Now that's some soaring rhetoric, but there's something more interesting going on. Well, at least more interesting for us medieval dorks over at ITM. Earlier, we were talking about the place of the medieval past in the present (and vice versa), and Obama's phrasing struck a cord for me in relation to that subject. I oscillate between two strand of thought:
1) What I want to learn, which I would place in the Foucauldian, archaeology-of-knowledge school which sees a Thing to be discovered—perhaps forgotten, perhaps repressed, but still Something. This is, I think, present in his early work on madness and civilization, and it is certainly there in his last writings on the history of sexuality.

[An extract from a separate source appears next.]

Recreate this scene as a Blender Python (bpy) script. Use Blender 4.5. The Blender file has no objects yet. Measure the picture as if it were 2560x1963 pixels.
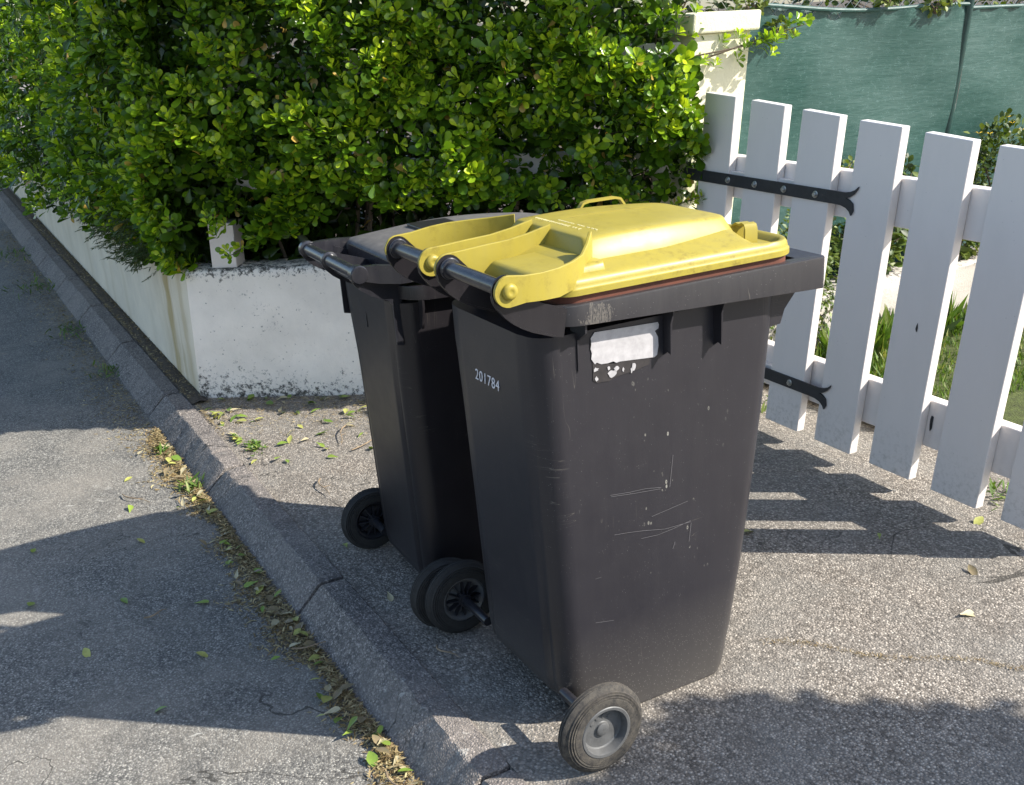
import bpy, bmesh, math, random
import numpy as np
from mathutils import Vector, Matrix, Quaternion
random.seed(7); rng = np.random.default_rng(11)
scene = bpy.context.scene
COL = scene.collection
# ------------------------------------------------------------------ camera, sky, sun, exposure
cam_d = bpy.data.cameras.new('camera'); cam = bpy.data.objects.new('camera', cam_d); COL.objects.link(cam)
CP = Vector((2.0553558, -1.0760063, 1.5843975))
r_ = (0.48307977, 0.87387778, -0.05451206); u_ = (-0.26262433, 0.20400793, 0.94308495); f_ = (-0.83526188, 0.44126907, -0.32805367)
cam.matrix_world = Matrix(((r_[0], u_[0], -f_[0], CP.x), (r_[1], u_[1], -f_[1], CP.y), (r_[2], u_[2], -f_[2], CP.z), (0, 0, 0, 1)))
cam_d.sensor_width = 36; cam_d.lens = 2757.777 / 2560 * 36; cam_d.clip_end = 500; cam_d.clip_start = .05
scene.camera = cam
SUN_TO = Vector((.87, .98, 1.0)).normalized()
world = bpy.data.worlds.new('World'); scene.world = world; world.use_nodes = True
wn = world.node_tree; sky = wn.nodes.new('ShaderNodeTexSky'); sky.sky_type = 'NISHITA'; sky.sun_disc = False
sky.sun_elevation = math.asin(SUN_TO.z); sky.sun_rotation = math.atan2(SUN_TO.x, SUN_TO.y)
bg = wn.nodes['Background']; bg.inputs['Strength'].default_value = .14; wn.links.new(sky.outputs['Color'], bg.inputs['Color'])
sl = bpy.data.lights.new('sun', 'SUN'); sl.energy = 5.0; sl.angle = math.radians(.55); sl.color = (1, .955, .87)
sun = bpy.data.objects.new('sun', sl); COL.objects.link(sun); sun.rotation_euler = (-SUN_TO).to_track_quat('-Z', 'Y').to_euler()
scene.view_settings.view_transform = 'Standard'; scene.view_settings.look = 'None'; scene.view_settings.exposure = .95

# ------------------------------------------------------------------ helpers
def tag(o, label=None, cat=None, group=None, kind=None):
    if label: o['label'] = label
    if cat: o['category'] = cat
    if group: o['group'] = group
    if kind: o['kind'] = kind
    return o
def empty(name, loc=(0, 0, 0), rz=0):
    o = bpy.data.objects.new(name, None); COL.objects.link(o); o.location = loc; o.rotation_euler = (0, 0, rz); o.empty_display_size = .1
    return o
def obj(name, bm, mat, parent=None, smooth=False, loc=None, ang=35):
    me = bpy.data.meshes.new(name)
    bmesh.ops.recalc_face_normals(bm, faces=bm.faces)
    bm.to_mesh(me); bm.free()
    return obj_me(name, me, mat, parent, smooth, loc, ang)
def obj_me(name, me, mat, parent=None, smooth=False, loc=None, ang=35):
    for m in (mat if isinstance(mat, (list, tuple)) else [mat]): me.materials.append(m)
    if smooth:
        me.shade_smooth()
        try: me.set_sharp_from_angle(angle=math.radians(ang))
        except Exception: pass
    o = bpy.data.objects.new(name, me); COL.objects.link(o)
    if loc: o.location = loc
    if parent: o.parent = parent
    return o
def copy_tree(o, parent=None):
    c = o.copy(); COL.objects.link(c)
    if parent is not None: c.parent = parent
    for ch in list(o.children): copy_tree(ch, c)
    return c
def box(bm, x0, x1, y0, y1, z0, z1, bev=0, xf=None):
    v = [bm.verts.new((x, y, z)) for z in (z0, z1) for y in (y0, y1) for x in (x0, x1)]
    fs = [bm.faces.new([v[i] for i in q]) for q in ((0, 2, 3, 1), (4, 5, 7, 6), (0, 1, 5, 4), (2, 6, 7, 3), (0, 4, 6, 2), (1, 3, 7, 5))]
    if bev:
        es = list({e for f in fs for e in f.edges})
        r = bmesh.ops.bevel(bm, geom=es, offset=bev, segments=2, affect='EDGES', profile=.5)
        v = list({w for f in r['faces'] for w in f.verts} | {w for w in v if w.is_valid})
    if xf:
        for w in v: w.co = xf(w.co)
    return v
def loft(bm, rings, cap0=True, cap1=True, closed=True):
    vs = [[bm.verts.new(p) for p in r] for r in rings]
    n = len(vs[0])
    for a, b in zip(vs, vs[1:]):
        for i in range(n if closed else n - 1):
            j = (i + 1) % n
            try: bm.faces.new((a[i], a[j], b[j], b[i]))
            except ValueError: pass
    if cap0: bm.faces.new(vs[0][::-1])
    if cap1: bm.faces.new(vs[-1])
    return vs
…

2) And the other strand is what I want to do, which is certainly in line with a Marxist methodology, though not necessarily its ideology. I want, like John Berger said in Ways of Seeing, to view the past not as a thing to be recovered but as a “well of conclusions from which we draw in order to act.” (Berger may have been cribbing from Benjamin, but the latter never said it so well.) And how do we act upon the past? I’d follow Howard Zinn who, in the initial chapter of A People’s History of the United States, wrote “If history is to be creative, to anticipate a possibly future without denying the past, it should, I believe, emphasize new possibilities by disclosing those hidden episodes of the past when, even if in brief flashes, people showed their ability to resist, to join together, occasionally to win. I am supposing, or perhaps only hoping, that our future may be found in the past’s fugitive moments of compassion rather than in its solid centuries of warfare.”
I had a Latin teacher at the University of Texas one time who—after receiving his PhD in classical civilizations—told me that the humanities were one big Ponzi scheme. He wondered (rightly I think) what the point of all this work was if his job was then to teach others to essentially do the same thing he’d just done. It’s a pyramid scheme in that sense, but in some ways I see it more along the lines of non-productive, masturbatory work. Work of this kind is not at all creative and turns back to itself for meaning and legitimacy.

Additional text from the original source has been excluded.